Kevin Magnussen is happy that the increased fuel level in Formula 1 from 2019 will help drivers be able to push more throughout grands prix, but feels the move is still no guarantee of flat-out racing.

The FIA confirmed last week following the latest meeting of the F1 Strategy Group and F1 Commission that the existing fuel limit of 105 kg will be increased to 110 kg for 2019 in a bid to allow drivers to push more during races, with the sport having faced criticism in recent times for focusing too much on fuel management and conservation.

While Magnussen agreed the move will help drivers be able to push more on-track, he warned that there still may be an element of management at some tracks, while also stressing tyres would be a key area of focus.

“It’ll definitely help. Whether it means that we can run flat out for the whole race, that’s not guaranteed, at least at some tracks," Magnussen said.

"Most of the tracks should be fine. You’ll be able to push flat out. I guess at some of the circuits it would mean we carry less fuel than the 110 kilograms, because we won’t need it at all the tracks.
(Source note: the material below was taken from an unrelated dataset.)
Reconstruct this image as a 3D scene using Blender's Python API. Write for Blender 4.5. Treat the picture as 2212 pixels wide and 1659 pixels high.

"But surely at some tracks, I think we might still have to do some lift-and-coast – maybe very little. It’s great to see that we have that rule coming. It’ll allow us to not be restricted in terms of fuel, and being able to push flat out for the whole race.

"You’re still going to have to manage the tyres, though."

Magnussen's team principal at Haas, Günther Steiner, offered a similar view when asked about the move.

"On a lot of the circuits, yes, the drivers can push as hard as they want because they have more than enough fuel to go the distance," Steiner said.

"But on some other circuits there is still some lift-and-coast, and lift-and-coast is sometimes done for other reasons, not only for fuel consumption. Sometimes, it’s to save your brakes or to save your tyres.

"But in theory, most of the tracks with a 110-kilogram limit allow you to be wide open for the whole race. It does add some strategy to the race, as you can either go wide open or save tires, and whatever suits you or your car better, then that’s the choice you make."